Route 66 i Williams    Route 66 i Williams. Bardzo lubią się przemieszczać:) Na naszym kursie moje największe marzenie podróżnicze: Grand Canion rzeki Colorado. Chciało by się depnąć ile fabryka dała;)) Niestety rozsądek zwycięża. Jedziemy planowo w stronę parku odwiedzając po drodze miasteczko Williams czyli... ROUTE 66!

    No oczywiście symbolicznie bo nie był to zamierzony cel naszego zwiedzania ale miło zobaczyć żywe sceny rodem z AUTEK:)

Grand Canyon    Centrum turystyczne ogarnięte. Mapy zabrane. Plan uzgodniony. Tą część Grand Canyon i chyba najbardziej znaną można zwiedzać wzdłuż wygodną ścieżką idąc w lewo do punktu HERMITS REST i w prawo do YAKI POINT. Do DESERT VIEW trzeb dojechać samochodem.

    Wzdłuż kanionu jest położona asfaltowa ścieżka z dużą ilością ławek i miejsc do odpoczynku i nazywa się RIM TRIAL. Warto przejść się wzdłuż całego kanionu żeby poczuć wielkość a w miejscach rzadziej uczęszczanych obcować sam na sam z potęga przyrody.

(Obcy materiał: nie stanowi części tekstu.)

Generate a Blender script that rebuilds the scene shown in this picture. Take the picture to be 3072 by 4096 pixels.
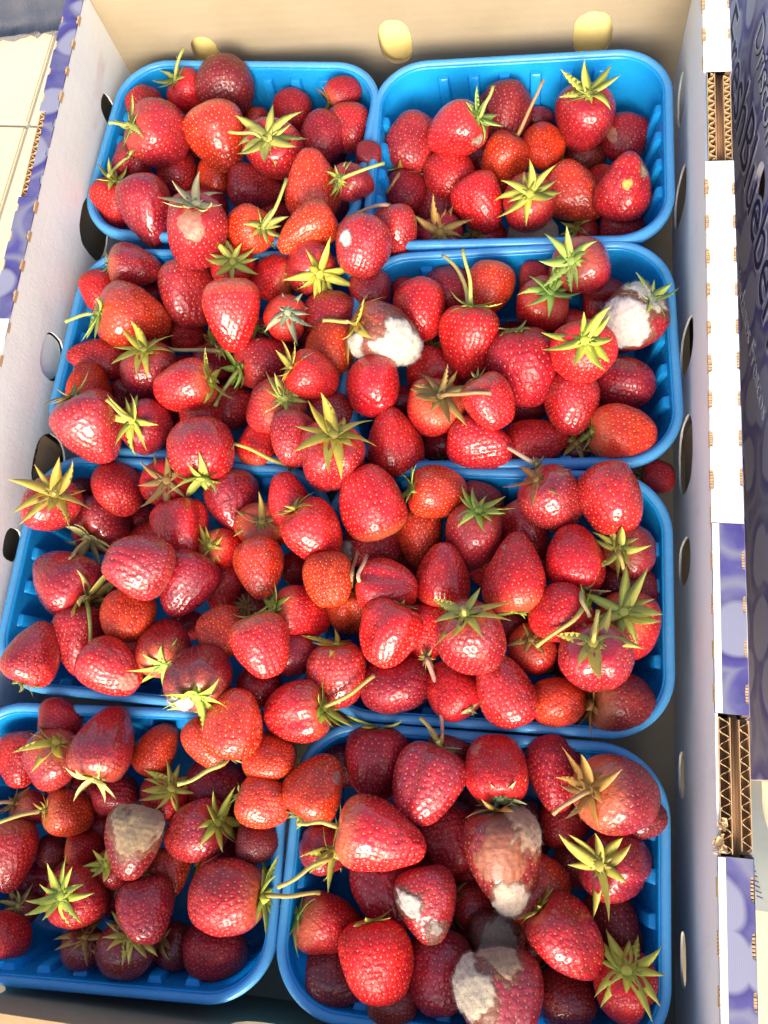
import bpy, bmesh, math, random
import numpy as np
from mathutils import Vector, Matrix

for _o in list(bpy.data.objects): bpy.data.objects.remove(_o)
SC = bpy.context.scene
COL = SC.collection
R_ = math.radians

# ------------------------------------------------------------------ camera
CR = np.array([[0.9848578289942308, -0.041512578524128055, 0.16832041615041451],
               [0.08751246780317537, 0.9571718342834712, -0.27597762161706807],
               [-0.1496550187857688, 0.28652885627575714, 0.9463110428783644]])
CP = np.array([0.1140, -0.1634, 0.4639])
FPX = 3473.2                                   # focal length in photo pixels (photo 3072 x 4096)
cd = bpy.data.cameras.new("camera"); cam = bpy.data.objects.new("camera", cd); COL.objects.link(cam)
M4 = Matrix.Identity(4)
for i in range(3):
    for j in range(3): M4[i][j] = CR[i, j]
    M4[i][3] = CP[i]
cam.matrix_world = M4
cd.sensor_fit = 'VERTICAL'; cd.sensor_height = 36; cd.lens = 36*FPX/4096; cd.clip_start = .01; cd.clip_end = 100
SC.camera = cam

# ------------------------------------------------------------------ light
SUN_EL, SUN_AZ = 26, 6        # low soft light from behind the photographer, a little from the right
w = bpy.data.worlds.new("World"); SC.world = w; w.use_nodes = True
nt = w.node_tree; bg = nt.nodes['Background']; sky = nt.nodes.new('ShaderNodeTexSky')
sky.sky_type = 'NISHITA'; sky.sun_disc = False; sky.sun_elevation = R_(SUN_EL)
sky.sun_rotation = R_(180-SUN_AZ); sky.dust_density = 4.5; sky.air_density = 1.0; sky.ozone_density = 1.0
nt.links.new(sky.outputs[0], bg.inputs[0]); bg.inputs[1].default_value = .15
sd = bpy.data.lights.new("sun", 'SUN'); sun = bpy.data.objects.new("sun", sd); COL.objects.link(sun)
sd.energy = 1.35; sd.angle = R_(30); sd.color = (1, .95, .87)
sv = Vector((math.sin(R_(SUN_AZ))*math.cos(R_(SUN_EL)), -math.cos(R_(SUN_AZ))*math.cos(R_(SUN_EL)), math.sin(R_(SUN_EL))))
sun.rotation_euler = sv.to_track_quat('Z', 'Y').to_euler()
SC.view_settings.view_transform = 'Standard'; SC.view_settings.look = 'None'
SC.view_settings.exposure = 1.5; SC.view_settings.gamma = 1
SC.render.engine = 'CYCLES'; SC.cycles.max_bounces = 6; SC.cycles.transmission_bounces = 4

def ray(u, v): return CR @ np.array([(u-1536)/FPX, -(v-2048)/FPX, -1.])
def at_z(u, v, z):
    d = ray(u, v); return CP + d*(z-CP[2])/d[2]

# ------------------------------------------------------------------ helpers
def tag(o, label=None, cat=None, group=None, kind=None):
    if label: o['label'] = label
    if cat: o['category'] = cat
    if group: o['group'] = group
    if kind: o['kind'] = kind
    return o
def empty(name, loc=(0, 0, 0), rz=0):
    o = bpy.data.objects.new(name, None); COL.objects.link(o); o.location = loc; o.rotation_euler = (0, 0, rz)
    o.empty_display_size = .01; return o
def mesh(name, V, F, mat=None, smooth=False):
    me = bpy.data.meshes.new(name); me.from_pydata([tuple(map(float, v)) for v in V], [], [tuple(map(int, f)) for f in F])
    if mat: me.materials.append(mat)
    if smooth: me.polygons.foreach_set('use_smooth', [True]*len(me.polygons))
    me.update(); return me
def link(name, me, parent=None, M=None):
    o = bpy.data.objects.new(name, me); COL.objects.link(o)
    if parent: o.parent = parent
    if M is not None: o.matrix_local = M
    return o
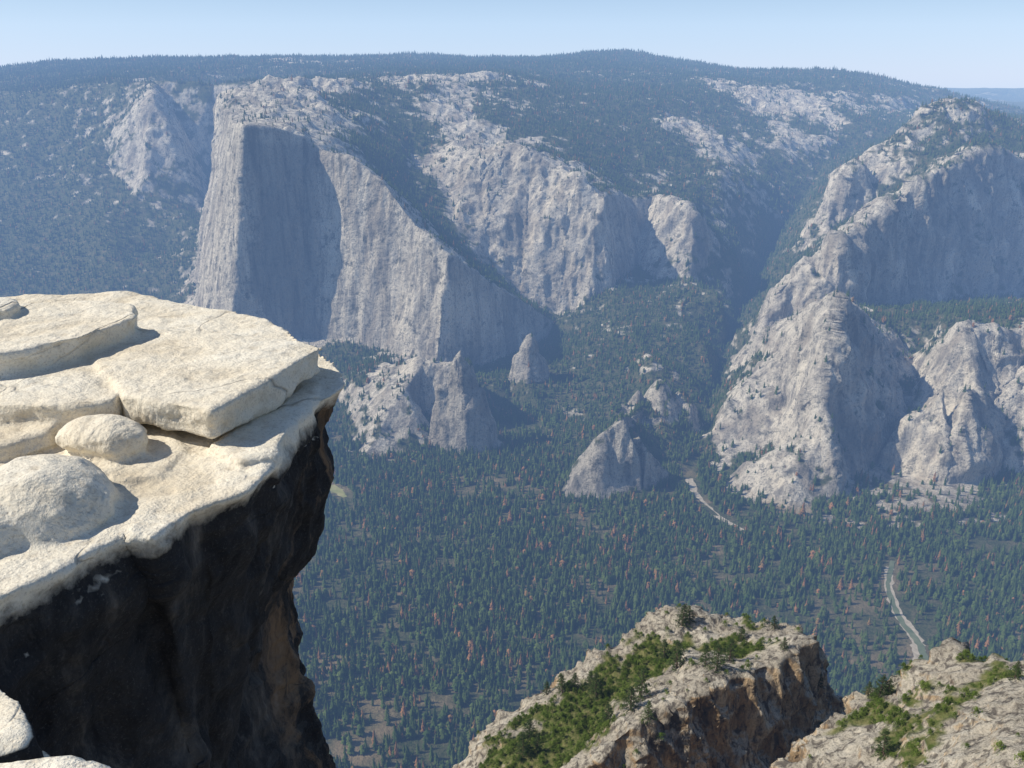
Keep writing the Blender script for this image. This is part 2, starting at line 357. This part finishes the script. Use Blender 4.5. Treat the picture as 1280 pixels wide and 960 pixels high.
capw=(1-sstep(-350,-150,p[:,0]))*(p[:,1]>2950)*(p[:,1]<4000)      # big clean wall
# dioritic rock on the prow's east wall, plus shade painted on steep east-facing rock
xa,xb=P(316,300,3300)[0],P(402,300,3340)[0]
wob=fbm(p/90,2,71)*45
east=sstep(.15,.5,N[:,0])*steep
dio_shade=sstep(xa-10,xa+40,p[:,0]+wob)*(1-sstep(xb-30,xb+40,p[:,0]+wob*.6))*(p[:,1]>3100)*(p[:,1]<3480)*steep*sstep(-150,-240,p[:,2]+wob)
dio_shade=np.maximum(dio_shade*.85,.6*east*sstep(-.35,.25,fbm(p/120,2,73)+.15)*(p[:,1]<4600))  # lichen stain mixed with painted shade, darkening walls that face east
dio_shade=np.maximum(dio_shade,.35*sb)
rug=(1+1.1*rightw)*(1+.9*sb)*(1-.35*capw)
d=fbm(q/230,3,1)*(26*np.maximum(r,.4)) + ridged(p*np.array([1,1,.45])/190,2,33)*np.maximum(r,.3)*(20*(1-capw)*(1-sb)+26*rightw) \
 + ridged(q/85,2,5)*(13*np.maximum(r,.4))*rug + ridged(p*np.array([1,1,.2])/38,2,9)*(6.5*np.maximum(r,.2)*(.4+.6*steep))*rug \
 + (np.round(fbm(p*np.array([1,1,.45])/30,2,17)*4)/4)*6*r*rug + fbm(p/14,2,13)*(2.4*r)
d*=lift*np.clip(hd/3500,.15,1.3)*np.where(sb>0,1-.25*sb,1)
near=np.clip((hd-60)/600,0,1)
V[:,:3]+=N*(d*near)[:,None]
V[:,2]=np.maximum(V[:,2],FLOOR)
N=vnorm(V,tr); p=V[:,:3]
nn=fbm(p/170,3,21)*.34+fbm(p/45,2,25)*.42+fbm(p/16,1,29)*.2
midw=(1-capw)*(r>.6)
val=r*1.12-.07+.05*(p[:,1]>4100)+nn*(1+.32*midw)+.42*(1-sstep(.28,.55,N[:,2]))*(r>.12)-.24*sstep(.6,.85,N[:,2])*(r>.3)*(r<.98)
rock=sstep(.40,.56,val); flo=1-sstep(0,25,p[:,2]-FLOOR)
rock*=1-flo*(r<.3)
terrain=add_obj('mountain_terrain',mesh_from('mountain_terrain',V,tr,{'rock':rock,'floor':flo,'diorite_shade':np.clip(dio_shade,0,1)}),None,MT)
print('terrain done',time.time()-T0)
# ---------------- river ribbons on the flat valley floor ----------------
def ribbon(name,uvs,widths,z,mat):
    c=np.array([PZ(u,v,FLOOR) for u,v in uvs])
    t=np.linspace(0,len(c)-1,len(c)*8); cx=np.interp(t,range(len(c)),c[:,0]);cy=np.interp(t,range(len(c)),c[:,1]);w=np.interp(t,range(len(c)),widths)
    k=np.array([1,2,3,2,1])/9; pad=lambda a:np.convolve(np.pad(a,2,'edge'),k,'valid'); cx,cy=pad(cx),pad(cy)
    dx,dy=np.gradient(cx),np.gradient(cy); L=np.hypot(dx,dy); nx,ny=-dy/L,dx/L
    w1=w*(1+.18*rng.standard_normal(len(w))); w2=w*(1+.18*rng.standard_normal(len(w)))
    Vv=np.vstack([np.stack([cx+nx*w1,cy+ny*w1,np.full(len(cx),FLOOR+z)],1),np.stack([cx-nx*w2,cy-ny*w2,np.full(len(cx),FLOOR+z)],1)])
    n=len(cx); tt=[]
    for i in range(n-1): tt+=[(i,n+i,n+i+1),(i,n+i+1,i+1)]
    add_obj(name,mesh_from(name,Vv,np.array(tt)),None,mat); return np.stack([cx,cy],1)
MG=mat_plain('river_gravel',[(.35,(.28,.25,.20)),(.65,(.42,.38,.32))],(.1,.1,.1))
MW=mat_plain('river_water',[(.35,(.09,.12,.07)),(.65,(.15,.17,.11))],(.05,.05,.05))
c1=ribbon('river_gravel_bar',[(885,548),(868,572),(858,592),(872,622),(895,645),(930,664)],[8,13,13,10,9,6],.9,MG)
c2=ribbon('river_gravel_bar.001',[(1112,708),(1110,735),(1122,768),(1146,798),(1150,825),(1135,860)],[10,9,11,14,11,9],.7,MG)
c2b=ribbon('river',[(1116,700),(1108,735),(1125,775),(1152,808),(1160,850),(1165,880)],[5,5,6,8,8,8],1.1,MW)
c4=ribbon('meadow',[(380,604),(398,606),(420,612),(432,622)],[9,20,16,6],.5,mat_plain('meadow_grass',[(.35,(.16,.19,.06)),(.65,(.3,.28,.14))],(.03,.03,.03)))
c5=ribbon('meadow.001',[(1225,684),(1260,684),(1300,686)],[8,14,16],.5,mat_plain('meadow_grass_dry',[(.35,(.2,.22,.07)),(.65,(.3,.3,.14))],(.03,.03,.03)))
clears=[(c1,24),(c2,20),(c2b,13),(c4,26),(c5,22)]
# ---------------- trees ----------------
def conifer(seed,layers=8,seg=9,rad=.17,round_=False):
    rr=random.Random(seed); vs=[];fs=[];mi=[]
    def tri(a,b,c,m=0):
        s=len(vs); vs.extend([a,b,c]); fs.append((s,s+1,s+2)); mi.append(m)
    for k in range(4):
        a=k/4*6.283;b=(k+1)/4*6.283
        tri((.014*math.cos(a),.014*math.sin(a),0),(.014*math.cos(b),.014*math.sin(b),0),(0,0,.85),1)
    for i in range(layers):
        t=i/(layers-1); z0=.10+.80*t; z1=z0+.22*(1-t*.45)
        R=rad*(math.sqrt(max(0,1-(2*t-.75)**2*.75)) if round_ else (1-t)**.8*.95+.06)
        ph=rr.random()*6; ox,oy=rr.uniform(-.012,.012),rr.uniform(-.012,.012)
        for k in range(seg):
            a=ph+k/seg*6.283; w=6.283/seg*.55; ra=R*rr.uniform(.6,1.2); dz=rr.uniform(-.05,.01)
            tri((ox+ra*math.cos(a-w)*.8,oy+ra*math.sin(a-w)*.8,z0+dz+.02),(ox+ra*math.cos(a)*1.1,oy+ra*math.sin(a)*1.1,z0+dz-.02),(ox,oy,min(1,z1)))
            tri((ox+ra*math.cos(a)*1.1,oy+ra*math.sin(a)*1.1,z0+dz-.02),(ox+ra*math.cos(a+w)*.8,oy+ra*math.sin(a+w)*.8,z0+dz+.02),(ox,oy,min(1,z1)))
    m=bpy.data.meshes.new('conifer'); m.from_pydata(vs,[],fs); m.materials.append(MC); m.materials.append(MB)
    m.polygons.foreach_set('material_index',mi); return m
variants=[conifer(1,7,8),conifer(2,8,7,.13),conifer(3,6,8,.2),conifer(4,6,8,.30,True)]
tc=V[tr].mean(1); e1=V[tr[:,1],:2]-V[tr[:,0],:2]; e2=V[tr[:,2],:2]-V[tr[:,0],:2]
area=.5*np.abs(e1[:,0]*e2[:,1]-e1[:,1]*e2[:,0])
tn=N[tr].mean(1)[:,2]; trk=rock[tr].mean(1); tfl=flo[tr].mean(1)
dist=np.hypot(tc[:,0],tc[:,1])
dens=np.interp(dist,[900,2500,3500,5000,9000],[1/108,1/118,1/175,1/350,1/750])
gap=fbm(tc[:,:3]/60,2,41)+.8*fbm(tc[:,:3]/220,2,44)
dens*=np.clip(1-trk,0,1)**1.5*sstep(.25,.5,tn) + .10*sstep(.45,.75,tn)
dens*=np.where(tfl>.5,np.clip(1.25+2.0*gap,.18,1.6),1.15)
vis=(np.abs(tc[:,0])<.66*tc[:,1]+100)&(tc[:,1]>900)&(dist<9300)
cnt=rng.poisson(np.where(vis,area*dens,0)); ti=np.repeat(np.arange(len(tr)),cnt)
a=rng.random(len(ti));b=rng.random(len(ti));fl=a+b>1;a[fl]=1-a[fl];b[fl]=1-b[fl]
A=V[tr[ti,0],:3];TP=A+(V[tr[ti,1],:3]-A)*a[:,None]+(V[tr[ti,2],:3]-A)*b[:,None]
keep=np.ones(len(TP),bool)
for c,w in clears:
    dm=np.min(np.hypot(TP[:,None,0]-c[None,::2,0],TP[:,None,1]-c[None,::2,1]),1); keep&=~((dm<w)&(TP[:,2]<FLOOR+8))
TP=TP[keep]; tfo=tfl[ti][keep]; dd=np.hypot(TP[:,0],TP[:,1])
H=np.where(tfo>.5,rng.normal(25,8,len(TP)),rng.normal(18,6,len(TP))); H=np.clip(H,6,46)*np.interp(dd,[3500,8000],[1,1.35])
var=np.where(tfo>.5,rng.choice(4,len(TP),p=[.30,.26,.22,.22]),rng.choice(4,len(TP),p=[.25,.2,.25,.3]))
H=np.where(var==3,H*.7,H)
forest=bpy.data.objects.new('conifer_forest',None); sc.collection.objects.link(forest)
def instancer(name,pos,size,child_mesh,parent,cname):
    n=len(pos); th=rng.random(n)*6.283; s=size/ math.sqrt(3*math.sqrt(3)/4)
    vv=np.zeros((n,3,3))
    for k in range(3):
        vv[:,k,0]=pos[:,0]+s*np.cos(th+k*2.0944); vv[:,k,1]=pos[:,1]+s*np.sin(th+k*2.0944); vv[:,k,2]=pos[:,2]
    m=mesh_from(name,vv.reshape(-1,3),np.arange(n*3).reshape(-1,3),None,False)
    o=add_obj(name,m,parent); o.instance_type='FACES'; o.use_instance_faces_scale=True; o.instance_faces_scale=1.0
    o.show_instancer_for_render=False; o.show_instancer_for_viewport=False
    c=add_obj(cname,child_mesh,o); return o
for k in range(4):
    s=var==k; instancer('forest_stand_%d'%(k+1),TP[s]-np.array([0,0,.8]),H[s],variants[k],forest,'conifer_%d'%(k+1))
print('trees',len(TP),time.time()-T0)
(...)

Zachód słońca Desert View    RIM TRIAL zakończony. Pozostał tylko Desert View i zachód słońca nad kanionem. Warto było przejechać przez tlące się szczątki pożaru i po krętej drodze dojechać do tego punku widokowego. Szkoda,  że spóźniliśmy się i nie mogliśmy już wejść na szczyt wieży;( następnym razem!!!

   Miejsce bardziej spokojniejsze i mniej uczęszczane niż RIM TRIAL. Chociaż dojazd przez las dostarcza nam dodatkowych atrakcji w postaci nic nie robiących sobie z przejeżdżających po drodze samochodów ogromnych jeleni!